# [WHAT YOU ARE ASKED TO DO]
Copy out exactly the lines spanning the line with "mx = nt.nodes.new('ShaderNodeMix');" to the line with "rnd = random.Random(7)", inclusive, from the data underneath, with no pictures.

# [RECORDS PROVIDED]

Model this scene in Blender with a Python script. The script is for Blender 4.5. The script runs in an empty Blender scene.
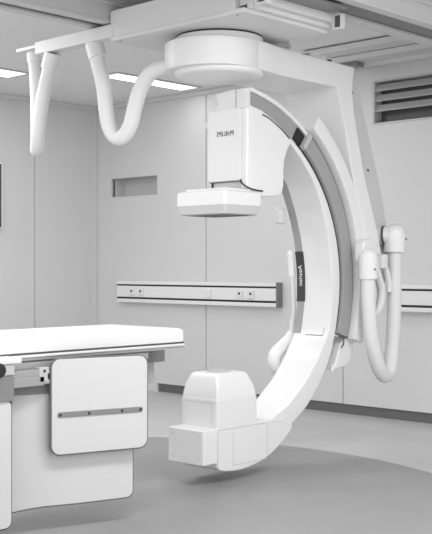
import bpy, bmesh, math, random
from mathutils import Vector, Matrix
random.seed(4)
S = bpy.context.scene
C = S.collection
R = math.radians
PI = math.pi

# ------------------------------------------------------------------ materials
def mat(name, g, rough=0.5, metal=0.0, noise=0.0, nscale=20.0, bump=0.0, spec=0.5, coat=0.0):
    m = bpy.data.materials.new(name); m.use_nodes = True
    nt = m.node_tree; b = nt.nodes['Principled BSDF']
    b.inputs['Base Color'].default_value = (g, g, g, 1)
    b.inputs['Roughness'].default_value = rough
    b.inputs['Metallic'].default_value = metal
    b.inputs['Specular IOR Level'].default_value = spec
    b.inputs['Coat Weight'].default_value = coat
    tc = nt.nodes.new('ShaderNodeTexCoord')
    nz = nt.nodes.new('ShaderNodeTexNoise'); nz.inputs['Scale'].default_value = nscale
    nz.inputs['Detail'].default_value = 4
    nt.links.new(tc.outputs['Object'], nz.inputs['Vector'])
    mr = nt.nodes.new('ShaderNodeMapRange')
    mr.inputs['To Min'].default_value = max(0, g * (1 - noise)); mr.inputs['To Max'].default_value = min(1, g * (1 + noise))
    nt.links.new(nz.outputs['Fac'], mr.inputs['Value'])
    nt.links.new(mr.outputs['Result'], b.inputs['Base Color'])
    if bump:
        bp = nt.nodes.new('ShaderNodeBump'); bp.inputs['Strength'].default_value = bump
        bp.inputs['Distance'].default_value = 0.002
        nt.links.new(nz.outputs['Fac'], bp.inputs['Height'])
        nt.links.new(bp.outputs['Normal'], b.inputs['Normal'])
    return m

def emit(name, strength):
    m = bpy.data.materials.new(name); m.use_nodes = True
    b = m.node_tree.nodes['Principled BSDF']
    b.inputs['Base Color'].default_value = (.9, .9, .9, 1)
    b.inputs['Emission Color'].default_value = (1, 1, 1, 1)
    b.inputs['Emission Strength'].default_value = strength
    return m

WHITE = mat('white_enamel', .80, .32, noise=.01)
WHITE2 = mat('soft_white_plastic', .75, .42, noise=.015)
CARRY = mat('carriage_paint', .66, .42, noise=.02)
HOSE = mat('white_ribbed_hose', .76, .55, noise=.02)
LGREY = mat('light_grey_plastic', .58, .45, noise=.015)
RIM = mat('shield_edging', .16, .5, noise=.03)
PALE = mat('pale_grey_plastic', .52, .4, noise=.02)
TRACK = mat('satin_aluminium_track', .34, .4, noise=.05, nscale=60)
GREY = mat('mid_grey_paint', .22, .45, noise=.03)
DGREY = mat('dark_grey_rubber', .09, .5, noise=.04)
CHAR = mat('charcoal_label', .045, .4, noise=.03)
BLACK = mat('black_rubber', .012, .5)
STEEL = mat('brushed_steel', .42, .35, metal=.6, noise=.06, nscale=80)
WALL = mat('wall_panel_paint', .64, .45, noise=.012, nscale=3, bump=.02)
SEAM = mat('panel_seam', .26, .7)
CEIL = mat('ceiling_paint', .78, .7, noise=.015, nscale=4)
RAILP = mat('rail_paint', .55, .4, noise=.02)
RAILD = mat('rail_slot_dark', .20, .6)
TOE = mat('toe_kick_grey', .13, .5, noise=.04)
TRUNK = mat('anodised_trunking', .78, .38, noise=.02)
PAD = mat('mattress_vinyl', .80, .5, noise=.015, nscale=8, bump=.05)
SHIELD = mat('shield_vinyl', .62, .5, noise=.02, nscale=5, bump=.08)
VENT = mat('vent_slat_paint', .40, .45, noise=.03)
GLASS = mat('viewing_glass', .34, .08, noise=.02)
LAMP = emit('lamp_diffuser', 1.6)

def floor_mat():
    m = bpy.data.materials.new('two_tone_vinyl_floor'); m.use_nodes = True
    nt = m.node_tree; b = nt.nodes['Principled BSDF']
    tc = nt.nodes.new('ShaderNodeTexCoord')
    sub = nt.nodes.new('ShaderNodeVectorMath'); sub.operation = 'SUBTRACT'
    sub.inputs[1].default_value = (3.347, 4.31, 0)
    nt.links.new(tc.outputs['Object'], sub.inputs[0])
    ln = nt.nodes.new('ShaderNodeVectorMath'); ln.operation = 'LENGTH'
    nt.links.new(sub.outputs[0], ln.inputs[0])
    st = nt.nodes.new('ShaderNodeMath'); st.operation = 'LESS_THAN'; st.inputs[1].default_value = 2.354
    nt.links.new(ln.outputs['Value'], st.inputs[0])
    nz = nt.nodes.new('ShaderNodeTexNoise'); nz.inputs['Scale'].default_value = 70; nz.inputs['Detail'].default_value = 6
    nt.links.new(tc.outputs['Object'], nz.inputs['Vector'])
    n2 = nt.nodes.new('ShaderNodeTexNoise'); n2.inputs['Scale'].default_value = 3; n2.inputs['Detail'].default_value = 3
    nt.links.new(tc.outputs['Object'], n2.inputs['Vector'])
    ad = nt.nodes.new('ShaderNodeMath'); ad.operation = 'ADD'
    nt.links.new(nz.outputs['Fac'], ad.inputs[0]); nt.links.new(n2.outputs['Fac'], ad.inputs[1])
    mr = nt.nodes.new('ShaderNodeMapRange'); mr.inputs['From Min'].default_value = .6; mr.inputs['From Max'].default_value = 1.4
    mr.inputs['To Min'].default_value = .93; mr.inputs['To Max'].default_value = 1.07
    nt.links.new(ad.outputs[0], mr.inputs['Value'])
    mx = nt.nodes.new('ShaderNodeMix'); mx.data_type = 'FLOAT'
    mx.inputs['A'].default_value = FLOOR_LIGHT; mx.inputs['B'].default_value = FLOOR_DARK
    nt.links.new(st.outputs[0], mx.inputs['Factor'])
    ml = nt.nodes.new('ShaderNodeMath'); ml.operation = 'MULTIPLY'
    nt.links.new(mx.outputs[0], ml.inputs[0]); nt.links.new(mr.outputs['Result'], ml.inputs[1])
    nt.links.new(ml.outputs[0], b.inputs['Base Color'])
    b.inputs['Roughness'].default_value = .42
    return m
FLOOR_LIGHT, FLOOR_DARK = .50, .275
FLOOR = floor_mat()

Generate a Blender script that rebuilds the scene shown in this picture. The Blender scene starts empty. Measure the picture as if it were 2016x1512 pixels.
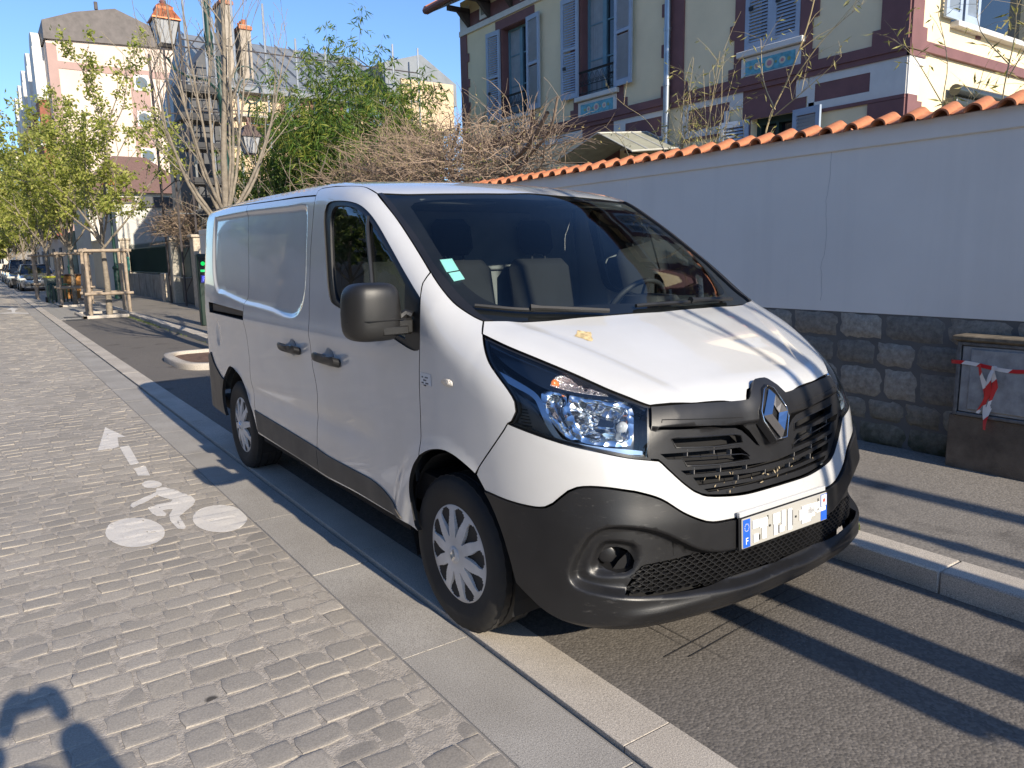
import bpy, math, random
import numpy as np
from mathutils import Vector, Matrix
from mathutils.geometry import delaunay_2d_cdt
R = math.radians
SC = bpy.context.scene
COL = SC.collection
rnd = random.Random(7)

# ---------------------------------------------------------------- camera
cam_d = bpy.data.cameras.new('camera')
cam = bpy.data.objects.new('camera', cam_d)
COL.objects.link(cam)
SC.camera = cam
cam_d.sensor_width = 36.0
cam_d.lens = 36.0 * 1486.1 / 2016.0
cam_d.clip_start = 0.05
cam_d.clip_end = 2000.0
cam.matrix_world = (Matrix.Translation((-2.39992, -2.56537, 1.53810)) @ Matrix.Rotation(R(-34.857), 4, 'Z')
                    @ Matrix.Rotation(R(80.303), 4, 'X') @ Matrix.Rotation(R(-1.0036), 4, 'Z'))
SC.render.resolution_x = 1024
SC.render.resolution_y = 768

# ---------------------------------------------------------------- sky, sun, exposure
SUN_EL = 25.7
wd = bpy.data.worlds.new("World")
SC.world = wd
wd.use_nodes = True
_nt = wd.node_tree
_bg = _nt.nodes['Background']
_sky = _nt.nodes.new('ShaderNodeTexSky')
_sky.sky_type = 'NISHITA'
_sky.sun_disc = False
_sky.sun_elevation = R(SUN_EL)
_sky.sun_rotation = R(180)
_sky.ozone_density = 2.5
_sky.dust_density = 0.15
_sky.air_density = 1.0
_gm = _nt.nodes.new('ShaderNodeMix')
_gm.data_type = 'RGBA'
_gm.blend_type = 'MULTIPLY'
_gm.inputs[0].default_value = 1.0
_gm.inputs[7].default_value = (.63, .765, .97, 1)
_nt.links.new(_sky.outputs[0], _gm.inputs[6])
_nt.links.new(_gm.outputs[2], _bg.inputs[0])
_bg.inputs[1].default_value = 0.145
sun_d = bpy.data.lights.new('sun', 'SUN')
sun_d.energy = 5.0
sun_d.angle = R(0.5)
sun_d.color = (1.0, 0.89, 0.73)
sun = bpy.data.objects.new('sun', sun_d)
COL.objects.link(sun)
_dir = Vector((-0.015, math.cos(R(SUN_EL)), -math.sin(R(SUN_EL))))
sun.rotation_euler = _dir.to_track_quat('-Z', 'Y').to_euler()
SC.view_settings.view_transform = 'Standard'
SC.view_settings.look = 'None'
SC.view_settings.exposure = 0.50
SC.view_settings.gamma = 1.0
SC.cycles.max_bounces = 8
SC.cycles.transparent_max_bounces = 16
# ================================================================ helpers
def tag(o, label=None, cat=None, group=None, kind=None):
    if label: o['label'] = label
    if cat: o['category'] = cat
    if group: o['group'] = group
    if kind: o['kind'] = kind
    return o

def empty(name, loc=(0, 0, 0), rz=0.0, label=None, cat=None, group=None):
    o = bpy.data.objects.new(name, None)
    COL.objects.link(o)
    o.location = loc
    o.rotation_euler = (0, 0, rz)
    o.empty_display_size = 0.2
    return tag(o, label, cat, group)

def mesh(name, vs, fs, m=None, parent=None, smooth=False, mats=None, fm=None, auto=None):
    me = bpy.data.meshes.new(name)
    me.from_pydata([tuple(v) for v in vs], [], [tuple(f) for f in fs])
    for mm in (mats or ([m] if m else [])): me.materials.append(mm)
    if fm is not None: me.polygons.foreach_set('material_index', list(fm))
    if smooth: me.polygons.foreach_set('use_smooth', [True] * len(me.polygons))
    if auto is not None:
        me.polygons.foreach_set('use_smooth', [True] * len(me.polygons))
        me.set_sharp_from_angle(angle=R(auto))
    me.update()
    o = bpy.data.objects.new(name, me)
    COL.objects.link(o)
    if parent: o.parent = parent
    return o

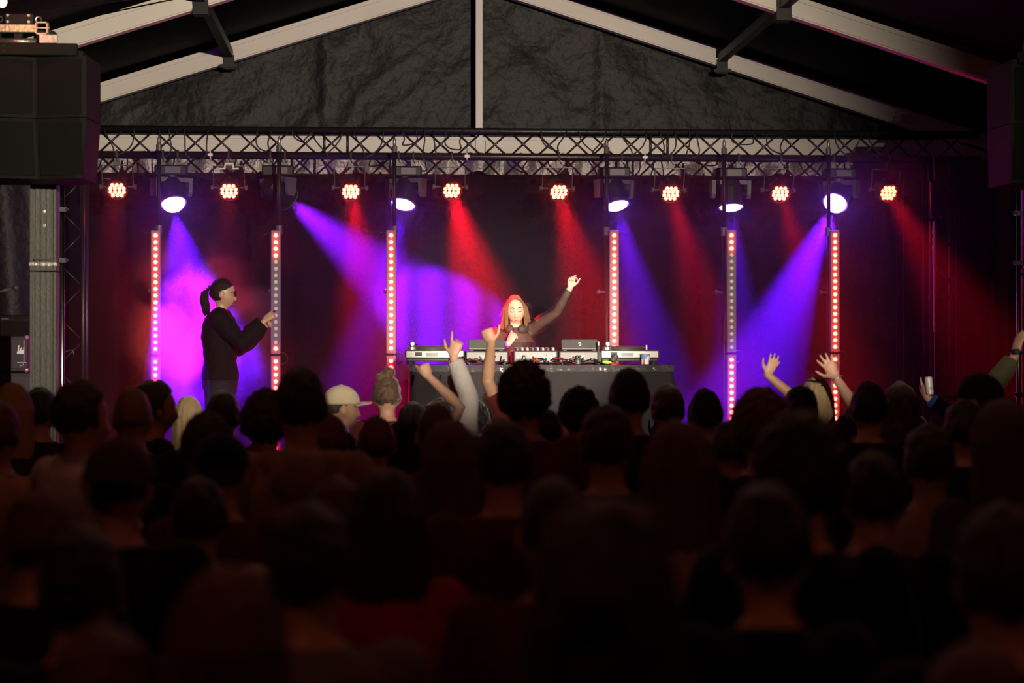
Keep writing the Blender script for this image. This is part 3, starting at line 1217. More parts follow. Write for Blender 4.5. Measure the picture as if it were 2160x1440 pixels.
c = at(1128, 760, TBY0 + .2)
x, y, z = c.x, TBY0 + .30, TBZ + .008
mx = thing('dj_mixer', 'DJ mixer with rows of pale knobs in the middle of the table', 'mixer', (x, y, z))
m = MB()
m.bbox((x, y, z + .055), (.33, .40, .095), .01)
m.build('body', M_PLAYER, mx)
m = MB()
m.box((x, y - .203, z + .06), (.30, .006, .06))
m.build('socket_panel', M_GREYMETAL, mx)
for r_ in range(5):
    for k in range(8):
        kn = MB()
        kn.lathe((x - .135 + k * .0386, y - .16 + r_ * .05, z + .102), (0, 0, 1), [(0, .009), (.016, .0085), (.024, .006)], 8)
        kn.build('knob', M_PLATE if (r_ + k) % 3 else M_STEEL, mx)
for k in range(12):
    s_ = MB()
    s_.lathe((x - .135 + k * .0245, y - .205, z + .05 + .022 * (k % 2)), (0, -1, 0), [(0, .0075), (.02, .0075)], 8)
    s_.build('socket', M_STEEL if k % 3 else M_PLATE, mx)

# cable tangle on the table: single cables
rr = random.Random(3)
for i in range(26):
    if i < 17:
        xs = rr.uniform(at(1095, 760, TBY0).x, at(1260, 760, TBY0).x)
        xe = xs + rr.uniform(-.18, .18)
    else:
        xs = rr.uniform(at(960, 760, TBY0).x, at(1060, 760, TBY0).x)
        xe = xs + rr.uniform(-.14, .14)
    y0 = TBY0 + .085
    pts = [(xs, y0, TBZ + rr.uniform(.03, .07)), (xs + (xe - xs) * .2, TBY0 + rr.uniform(.03, .07), TBZ + rr.uniform(.02, .075)), (xs + (xe - xs) * .5 + rr.uniform(-.06, .06), TBY0 + rr.uniform(.02, .06), TBZ + rr.uniform(.012, .06)),
           (xs + (xe - xs) * .8, TBY0 + rr.uniform(.03, .07), TBZ + rr.uniform(.014, .05)), (xe, y0, TBZ + rr.uniform(.02, .05))]
    P = []
    for a in range(len(pts) - 1):
        p0, p1 = Vector(pts[a]), Vector(pts[a + 1])
        pm = Vector(pts[a - 1]) if a else p0
        pn = Vector(pts[a + 2]) if a + 2 < len(pts) else p1
        for k in range(5):
            t = k / 5
            P.append(.5 * (2 * p0 + (p1 - pm) * t + (2 * pm - 5 * p0 + 4 * p1 - pn) * t * t + (3 * p0 - pm - 3 * p1 + pn) * t ** 3))
    P.append(Vector(pts[-1]))
    P = [Vector((p.x, p.y, max(p.z, TBZ + .014))) for p in P]
    cb = MB().tube(P, .0045, 5)
    o = cb.build('audio_cable', mat('glossy_cable', (.02, .018, .02), .25) if i % 4 else mat('red_cable', (.25, .03, .02), .35), smooth=True)
    tag(o, 'thin cable in the tangle on the DJ table in front of the ' + ('mixer' if i < 17 else 'left media player'), 'cable', 'cable tangle ' + ('before the mixer' if i < 17 else 'before the left player'))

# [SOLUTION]
    mx = nt.nodes.new('ShaderNodeMix'); mx.data_type = 'FLOAT'
    mx.inputs['A'].default_value = FLOOR_LIGHT; mx.inputs['B'].default_value = FLOOR_DARK
    nt.links.new(st.outputs[0], mx.inputs['Factor'])
    ml = nt.nodes.new('ShaderNodeMath'); ml.operation = 'MULTIPLY'
    nt.links.new(mx.outputs[0], ml.inputs[0]); nt.links.new(mr.outputs['Result'], ml.inputs[1])
    nt.links.new(ml.outputs[0], b.inputs['Base Color'])
    b.inputs['Roughness'].default_value = .42
    return m
FLOOR_LIGHT, FLOOR_DARK = .50, .275
FLOOR = floor_mat()

Generate a Blender script that rebuilds the scene shown in this picture. The Blender scene starts empty. Measure the picture as if it were 2016x1512 pixels.
import bpy, math, random
import numpy as np
from mathutils import Vector, Matrix
from mathutils.geometry import delaunay_2d_cdt
R = math.radians
SC = bpy.context.scene
COL = SC.collection
rnd = random.Random(7)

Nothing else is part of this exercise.